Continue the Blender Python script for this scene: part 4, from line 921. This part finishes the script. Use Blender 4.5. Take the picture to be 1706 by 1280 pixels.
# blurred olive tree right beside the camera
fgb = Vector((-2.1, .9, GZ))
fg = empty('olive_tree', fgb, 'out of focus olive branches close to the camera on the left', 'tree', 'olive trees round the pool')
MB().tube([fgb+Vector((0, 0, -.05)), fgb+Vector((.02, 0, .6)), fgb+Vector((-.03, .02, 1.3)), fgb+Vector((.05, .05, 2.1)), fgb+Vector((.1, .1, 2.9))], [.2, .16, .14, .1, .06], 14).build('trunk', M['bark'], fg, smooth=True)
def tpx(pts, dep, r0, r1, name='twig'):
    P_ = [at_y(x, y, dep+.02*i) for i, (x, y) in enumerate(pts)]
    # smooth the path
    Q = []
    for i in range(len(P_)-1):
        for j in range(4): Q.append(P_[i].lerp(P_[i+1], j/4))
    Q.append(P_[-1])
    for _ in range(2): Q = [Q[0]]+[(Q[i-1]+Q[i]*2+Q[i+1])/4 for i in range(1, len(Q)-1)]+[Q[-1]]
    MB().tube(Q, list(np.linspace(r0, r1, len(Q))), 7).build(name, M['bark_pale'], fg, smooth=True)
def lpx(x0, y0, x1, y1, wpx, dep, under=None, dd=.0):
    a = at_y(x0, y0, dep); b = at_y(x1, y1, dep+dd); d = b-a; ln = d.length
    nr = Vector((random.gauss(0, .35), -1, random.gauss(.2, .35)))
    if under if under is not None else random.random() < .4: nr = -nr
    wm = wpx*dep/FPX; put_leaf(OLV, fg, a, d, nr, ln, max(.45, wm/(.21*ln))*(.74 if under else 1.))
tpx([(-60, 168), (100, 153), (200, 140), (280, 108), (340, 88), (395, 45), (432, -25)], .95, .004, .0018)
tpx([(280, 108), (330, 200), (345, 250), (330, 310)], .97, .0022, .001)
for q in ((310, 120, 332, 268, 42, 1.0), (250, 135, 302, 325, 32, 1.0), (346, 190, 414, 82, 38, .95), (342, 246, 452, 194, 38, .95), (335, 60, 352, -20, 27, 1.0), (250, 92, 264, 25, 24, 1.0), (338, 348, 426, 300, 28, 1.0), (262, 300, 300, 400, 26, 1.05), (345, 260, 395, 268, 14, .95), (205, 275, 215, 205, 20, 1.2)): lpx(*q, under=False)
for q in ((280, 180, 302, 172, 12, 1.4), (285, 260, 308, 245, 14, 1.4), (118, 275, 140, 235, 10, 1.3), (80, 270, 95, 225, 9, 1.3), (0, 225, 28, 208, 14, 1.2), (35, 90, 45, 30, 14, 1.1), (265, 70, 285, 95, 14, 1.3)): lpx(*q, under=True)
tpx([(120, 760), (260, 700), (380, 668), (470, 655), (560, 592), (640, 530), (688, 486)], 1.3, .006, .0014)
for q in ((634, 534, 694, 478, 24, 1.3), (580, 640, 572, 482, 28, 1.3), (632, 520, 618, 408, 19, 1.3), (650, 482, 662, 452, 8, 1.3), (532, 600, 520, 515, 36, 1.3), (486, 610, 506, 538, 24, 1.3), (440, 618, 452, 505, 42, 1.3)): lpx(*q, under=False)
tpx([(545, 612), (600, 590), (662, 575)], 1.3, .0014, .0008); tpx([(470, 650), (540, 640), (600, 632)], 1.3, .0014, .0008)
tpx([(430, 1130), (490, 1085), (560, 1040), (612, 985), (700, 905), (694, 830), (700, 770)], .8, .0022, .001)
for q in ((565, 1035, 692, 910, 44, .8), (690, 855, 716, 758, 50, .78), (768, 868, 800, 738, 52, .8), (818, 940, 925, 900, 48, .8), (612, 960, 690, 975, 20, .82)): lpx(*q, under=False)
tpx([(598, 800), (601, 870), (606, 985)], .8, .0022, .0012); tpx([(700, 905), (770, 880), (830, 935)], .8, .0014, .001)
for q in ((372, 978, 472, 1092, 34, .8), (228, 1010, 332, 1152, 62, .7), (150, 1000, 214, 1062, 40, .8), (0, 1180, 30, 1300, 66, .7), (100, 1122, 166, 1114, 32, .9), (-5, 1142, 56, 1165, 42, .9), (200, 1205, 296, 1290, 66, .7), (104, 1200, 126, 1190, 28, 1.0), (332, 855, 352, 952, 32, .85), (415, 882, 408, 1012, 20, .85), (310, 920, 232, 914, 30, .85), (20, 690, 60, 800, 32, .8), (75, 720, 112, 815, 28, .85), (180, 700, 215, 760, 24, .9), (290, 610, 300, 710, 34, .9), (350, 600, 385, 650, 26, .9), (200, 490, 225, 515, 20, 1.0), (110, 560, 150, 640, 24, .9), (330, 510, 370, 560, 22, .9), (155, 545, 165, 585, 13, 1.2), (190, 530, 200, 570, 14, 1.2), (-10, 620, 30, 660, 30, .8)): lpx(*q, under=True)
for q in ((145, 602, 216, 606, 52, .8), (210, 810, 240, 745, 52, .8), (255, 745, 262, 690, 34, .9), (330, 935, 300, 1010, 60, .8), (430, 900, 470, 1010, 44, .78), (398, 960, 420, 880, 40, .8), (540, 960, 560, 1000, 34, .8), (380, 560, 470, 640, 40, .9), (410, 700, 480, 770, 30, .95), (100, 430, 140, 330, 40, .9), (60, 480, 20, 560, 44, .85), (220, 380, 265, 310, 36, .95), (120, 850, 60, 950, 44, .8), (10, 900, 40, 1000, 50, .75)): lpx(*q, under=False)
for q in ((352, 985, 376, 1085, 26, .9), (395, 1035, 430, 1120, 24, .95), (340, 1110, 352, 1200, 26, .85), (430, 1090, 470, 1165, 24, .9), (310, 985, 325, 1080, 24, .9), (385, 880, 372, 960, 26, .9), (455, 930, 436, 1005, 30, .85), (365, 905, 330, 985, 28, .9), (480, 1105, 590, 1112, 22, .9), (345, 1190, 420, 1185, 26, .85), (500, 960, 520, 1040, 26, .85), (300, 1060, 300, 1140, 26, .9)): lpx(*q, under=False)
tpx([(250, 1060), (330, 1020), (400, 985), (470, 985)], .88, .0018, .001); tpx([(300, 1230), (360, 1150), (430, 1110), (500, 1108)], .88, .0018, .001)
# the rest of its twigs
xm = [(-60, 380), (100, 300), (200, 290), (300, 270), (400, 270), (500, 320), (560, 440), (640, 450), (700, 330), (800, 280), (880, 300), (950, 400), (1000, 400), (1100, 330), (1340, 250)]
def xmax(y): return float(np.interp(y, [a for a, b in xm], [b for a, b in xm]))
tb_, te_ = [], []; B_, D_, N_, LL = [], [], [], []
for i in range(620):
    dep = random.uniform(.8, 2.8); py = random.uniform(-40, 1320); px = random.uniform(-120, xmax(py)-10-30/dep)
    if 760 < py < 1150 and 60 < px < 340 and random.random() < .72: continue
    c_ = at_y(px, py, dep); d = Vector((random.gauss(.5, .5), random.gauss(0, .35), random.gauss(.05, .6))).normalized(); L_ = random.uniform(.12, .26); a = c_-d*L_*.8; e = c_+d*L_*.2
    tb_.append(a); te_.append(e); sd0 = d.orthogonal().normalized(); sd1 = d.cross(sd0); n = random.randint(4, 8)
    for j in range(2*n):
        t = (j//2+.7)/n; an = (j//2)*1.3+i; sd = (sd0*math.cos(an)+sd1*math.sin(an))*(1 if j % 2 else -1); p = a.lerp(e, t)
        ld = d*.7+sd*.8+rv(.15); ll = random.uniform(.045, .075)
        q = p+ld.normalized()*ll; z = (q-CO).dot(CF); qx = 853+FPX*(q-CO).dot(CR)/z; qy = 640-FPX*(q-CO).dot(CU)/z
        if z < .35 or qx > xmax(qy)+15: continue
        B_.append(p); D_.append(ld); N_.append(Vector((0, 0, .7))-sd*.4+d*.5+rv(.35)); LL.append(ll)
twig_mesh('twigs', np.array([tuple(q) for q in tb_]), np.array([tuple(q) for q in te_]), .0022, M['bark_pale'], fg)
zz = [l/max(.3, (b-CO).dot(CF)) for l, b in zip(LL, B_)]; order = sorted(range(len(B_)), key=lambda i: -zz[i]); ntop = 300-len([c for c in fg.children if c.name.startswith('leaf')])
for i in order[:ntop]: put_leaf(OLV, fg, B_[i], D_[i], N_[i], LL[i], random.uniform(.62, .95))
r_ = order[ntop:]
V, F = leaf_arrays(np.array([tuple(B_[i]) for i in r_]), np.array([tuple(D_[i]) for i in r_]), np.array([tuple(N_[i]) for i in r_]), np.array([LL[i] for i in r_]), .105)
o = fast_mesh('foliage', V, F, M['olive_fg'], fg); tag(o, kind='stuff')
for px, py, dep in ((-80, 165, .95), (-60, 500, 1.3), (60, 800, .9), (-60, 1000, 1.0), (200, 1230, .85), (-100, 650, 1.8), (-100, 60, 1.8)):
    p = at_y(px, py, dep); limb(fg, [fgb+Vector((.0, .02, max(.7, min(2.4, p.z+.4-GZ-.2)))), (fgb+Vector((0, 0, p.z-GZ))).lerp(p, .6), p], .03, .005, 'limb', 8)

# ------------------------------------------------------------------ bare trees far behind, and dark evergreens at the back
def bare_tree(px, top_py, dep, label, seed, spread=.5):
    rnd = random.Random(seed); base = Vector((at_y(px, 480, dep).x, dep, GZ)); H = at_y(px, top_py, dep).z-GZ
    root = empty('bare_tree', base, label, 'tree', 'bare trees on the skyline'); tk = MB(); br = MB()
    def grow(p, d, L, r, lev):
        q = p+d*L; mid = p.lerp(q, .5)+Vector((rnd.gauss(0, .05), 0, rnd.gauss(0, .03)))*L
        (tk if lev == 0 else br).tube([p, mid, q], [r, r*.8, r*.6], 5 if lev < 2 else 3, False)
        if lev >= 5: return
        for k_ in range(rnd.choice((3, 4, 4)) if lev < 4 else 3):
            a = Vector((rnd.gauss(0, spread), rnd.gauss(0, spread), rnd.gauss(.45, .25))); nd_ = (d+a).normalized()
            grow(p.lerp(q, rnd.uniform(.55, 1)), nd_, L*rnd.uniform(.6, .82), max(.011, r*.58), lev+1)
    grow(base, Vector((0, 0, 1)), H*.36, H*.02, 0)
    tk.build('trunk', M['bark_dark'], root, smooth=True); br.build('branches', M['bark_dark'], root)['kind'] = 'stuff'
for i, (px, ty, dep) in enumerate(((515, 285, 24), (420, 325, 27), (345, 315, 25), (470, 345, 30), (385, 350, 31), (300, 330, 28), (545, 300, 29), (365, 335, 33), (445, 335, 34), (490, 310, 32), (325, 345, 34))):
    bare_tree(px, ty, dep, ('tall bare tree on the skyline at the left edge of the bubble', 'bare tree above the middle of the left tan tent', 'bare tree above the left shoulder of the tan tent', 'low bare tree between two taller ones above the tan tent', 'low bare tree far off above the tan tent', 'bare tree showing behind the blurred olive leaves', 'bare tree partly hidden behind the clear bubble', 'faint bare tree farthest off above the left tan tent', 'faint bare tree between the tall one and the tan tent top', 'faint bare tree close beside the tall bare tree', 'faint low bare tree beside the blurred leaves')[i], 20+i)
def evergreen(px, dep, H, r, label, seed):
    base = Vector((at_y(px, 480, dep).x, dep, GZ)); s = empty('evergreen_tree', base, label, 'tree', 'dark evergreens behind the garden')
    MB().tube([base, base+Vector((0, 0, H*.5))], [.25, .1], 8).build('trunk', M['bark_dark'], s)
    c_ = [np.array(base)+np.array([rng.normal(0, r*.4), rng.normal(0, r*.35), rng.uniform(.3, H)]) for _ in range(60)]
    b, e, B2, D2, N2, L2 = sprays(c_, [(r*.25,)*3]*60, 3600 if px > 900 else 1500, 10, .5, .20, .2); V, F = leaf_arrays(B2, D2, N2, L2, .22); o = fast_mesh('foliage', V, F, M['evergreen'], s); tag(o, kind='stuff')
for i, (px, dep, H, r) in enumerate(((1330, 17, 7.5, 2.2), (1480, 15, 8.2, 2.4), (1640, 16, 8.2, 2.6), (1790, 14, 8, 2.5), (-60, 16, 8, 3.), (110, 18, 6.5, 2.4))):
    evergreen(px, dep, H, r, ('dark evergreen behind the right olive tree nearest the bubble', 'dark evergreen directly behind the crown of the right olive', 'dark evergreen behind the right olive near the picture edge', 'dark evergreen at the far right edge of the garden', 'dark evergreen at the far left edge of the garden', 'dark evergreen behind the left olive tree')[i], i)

Exercise task: Scan the material and collect every line that contains "picture".

Final result:
Continue the Blender Python script for this scene: part 4, from line 921. This part finishes the script. Use Blender 4.5. Take the picture to be 1706 by 1280 pixels.
    evergreen(px, dep, H, r, ('dark evergreen behind the right olive tree nearest the bubble', 'dark evergreen directly behind the crown of the right olive', 'dark evergreen behind the right olive near the picture edge', 'dark evergreen at the far right edge of the garden', 'dark evergreen at the far left edge of the garden', 'dark evergreen behind the left olive tree')[i], i)